I love my life. Seriously, I don't think I could have a better life. Sure I'm about 20 pounds heavier than I want to be, but I'm working on that. My cholesterol is about 40 points higher than I want it to be, but I'm working on that too. But who wouldn't be happy with my life? I'm 26, marginally attractive, only slightly overweight, returning to school to study a subject that I am passionate about, and I am about to move to an new apartment with one of my favorite people in the world. I really truly am blessed. I'd say thanks to some higher power, but I don't really believe in any. So with this wonderful life, and the fact that I am truly not unhappy, there is something I do wish was different. I want to be in love again.

Yep, deep down the sarcastic, smart ass who prides himself on how much people who don't actually know him think he's an asshole is a hopeless romantic. A little known fact about me is that I tear up at romantic movies. My all time favorite movie is Say Anything... which to me is the best romance movie ever. The problem with being me is that i'm such a hopeless romantic that the real thing never lives up to my expectations. Well, except once.

I've been in love once. She was spectacular. Everything any man could want. Then she had a nervous breakdown and shut herself off from everything in her life. So, maybe not exactly what every man would want. I was, obviously, devastated and heartbroken, but it's been almost 7 years now. I honestly think I'm ready to move on.
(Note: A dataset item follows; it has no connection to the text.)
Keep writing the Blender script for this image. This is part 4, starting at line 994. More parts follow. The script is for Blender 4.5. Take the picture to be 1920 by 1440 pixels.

So, on that note, I've got a date on Friday. I have to drive an hour and a half for it thought. It's a blind date, set up by an old friend who says this girl is just my type. I've talked to her on the phone and online and he seems to be mostly right. She plays guitar in a punk band and thinks I'm funny which are both big things in her favor. But, and this is a big but, she doesn't like to talk about politics or social issues(i.e. the war, abortion, gay marriage) because she says that her opinion doesn't really matter. So, now I'm faced with the decision of driving 1 1/2 hours for a date with a girl who while amazingly cute and a punk chick, probably will just want to go get drunk, talk about music(which I'm cool with), and then go back to her place. How sad is it that I'm at a point where that's not nearly as appealing as sitting and having an intelligent and passionate conversation with a woman of like or opposite opinions? I just want to meet somebody with passion about something.

That doesn't even just go for people to date. I want friends who have strong opinions and aren't afraid to express them. I want people who inspire me. I want to inspire people. My dream, actually, is a collective of friends who create revolutionary pieces of art, literature, music, and free thought.

As Margaret Mead said "Never doubt that a small group of thoughtful, committed citizens can change the world. Indeed, it is the only thing that ever has." I draw inspiration from that quote on a daily basis. That is what I want. I want to be a part of a group of people who want to change the world. I'm sick of apathy. I'm sick of people who are all talk, no action. I want to be part of a revolution in public discourse in this country.

So, who's with me? Let's raise the level of pubilic debate in this country. Let's change the world. And let's never forget the words of Margaret Mead.

Never doubt that a small group of thoughtful, committed citizens can change the world. Indeed, it is the only thing that ever has.